Start of DATA PROVIDED
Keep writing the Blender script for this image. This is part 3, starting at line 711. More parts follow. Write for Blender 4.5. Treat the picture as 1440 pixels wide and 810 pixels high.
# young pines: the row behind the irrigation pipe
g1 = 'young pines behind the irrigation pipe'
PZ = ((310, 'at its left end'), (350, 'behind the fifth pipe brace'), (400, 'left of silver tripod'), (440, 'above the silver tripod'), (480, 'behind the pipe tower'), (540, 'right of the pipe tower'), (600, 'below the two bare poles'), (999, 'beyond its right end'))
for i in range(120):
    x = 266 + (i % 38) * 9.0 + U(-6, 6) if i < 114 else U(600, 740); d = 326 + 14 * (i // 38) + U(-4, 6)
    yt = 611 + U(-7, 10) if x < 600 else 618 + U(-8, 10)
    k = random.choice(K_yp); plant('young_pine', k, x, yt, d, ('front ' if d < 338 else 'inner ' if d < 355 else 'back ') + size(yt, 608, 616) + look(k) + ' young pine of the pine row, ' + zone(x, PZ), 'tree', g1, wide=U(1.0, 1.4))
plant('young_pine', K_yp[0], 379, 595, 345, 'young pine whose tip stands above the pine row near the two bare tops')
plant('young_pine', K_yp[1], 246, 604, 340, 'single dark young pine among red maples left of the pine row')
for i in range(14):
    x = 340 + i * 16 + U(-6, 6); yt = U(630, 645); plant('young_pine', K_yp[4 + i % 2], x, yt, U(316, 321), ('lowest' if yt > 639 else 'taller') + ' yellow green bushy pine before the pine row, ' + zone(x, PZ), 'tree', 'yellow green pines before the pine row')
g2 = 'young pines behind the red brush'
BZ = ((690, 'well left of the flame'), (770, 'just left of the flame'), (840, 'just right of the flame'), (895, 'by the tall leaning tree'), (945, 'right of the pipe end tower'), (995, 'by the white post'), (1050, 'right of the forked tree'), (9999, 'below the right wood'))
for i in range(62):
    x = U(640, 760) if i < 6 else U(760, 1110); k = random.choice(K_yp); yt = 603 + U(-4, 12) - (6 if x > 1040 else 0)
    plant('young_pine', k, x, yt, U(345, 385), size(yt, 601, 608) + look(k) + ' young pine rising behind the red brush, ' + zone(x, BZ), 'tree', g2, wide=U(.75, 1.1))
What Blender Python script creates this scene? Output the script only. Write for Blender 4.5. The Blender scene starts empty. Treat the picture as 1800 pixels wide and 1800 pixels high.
End of DATA PROVIDED
■ **DO THIS**
Return the listing above word for word.

■ **RESULT**
Keep writing the Blender script for this image. This is part 3, starting at line 711. More parts follow. Write for Blender 4.5. Treat the picture as 1440 pixels wide and 810 pixels high.
# young pines: the row behind the irrigation pipe
g1 = 'young pines behind the irrigation pipe'
PZ = ((310, 'at its left end'), (350, 'behind the fifth pipe brace'), (400, 'left of silver tripod'), (440, 'above the silver tripod'), (480, 'behind the pipe tower'), (540, 'right of the pipe tower'), (600, 'below the two bare poles'), (999, 'beyond its right end'))
for i in range(120):
    x = 266 + (i % 38) * 9.0 + U(-6, 6) if i < 114 else U(600, 740); d = 326 + 14 * (i // 38) + U(-4, 6)
    yt = 611 + U(-7, 10) if x < 600 else 618 + U(-8, 10)
    k = random.choice(K_yp); plant('young_pine', k, x, yt, d, ('front ' if d < 338 else 'inner ' if d < 355 else 'back ') + size(yt, 608, 616) + look(k) + ' young pine of the pine row, ' + zone(x, PZ), 'tree', g1, wide=U(1.0, 1.4))
plant('young_pine', K_yp[0], 379, 595, 345, 'young pine whose tip stands above the pine row near the two bare tops')
plant('young_pine', K_yp[1], 246, 604, 340, 'single dark young pine among red maples left of the pine row')
for i in range(14):
    x = 340 + i * 16 + U(-6, 6); yt = U(630, 645); plant('young_pine', K_yp[4 + i % 2], x, yt, U(316, 321), ('lowest' if yt > 639 else 'taller') + ' yellow green bushy pine before the pine row, ' + zone(x, PZ), 'tree', 'yellow green pines before the pine row')
g2 = 'young pines behind the red brush'
BZ = ((690, 'well left of the flame'), (770, 'just left of the flame'), (840, 'just right of the flame'), (895, 'by the tall leaning tree'), (945, 'right of the pipe end tower'), (995, 'by the white post'), (1050, 'right of the forked tree'), (9999, 'below the right wood'))
for i in range(62):
    x = U(640, 760) if i < 6 else U(760, 1110); k = random.choice(K_yp); yt = 603 + U(-4, 12) - (6 if x > 1040 else 0)
    plant('young_pine', k, x, yt, U(345, 385), size(yt, 601, 608) + look(k) + ' young pine rising behind the red brush, ' + zone(x, BZ), 'tree', g2, wide=U(.75, 1.1))
What Blender Python script creates this scene? Output the script only. Write for Blender 4.5. The Blender scene starts empty. Treat the picture as 1800 pixels wide and 1800 pixels high.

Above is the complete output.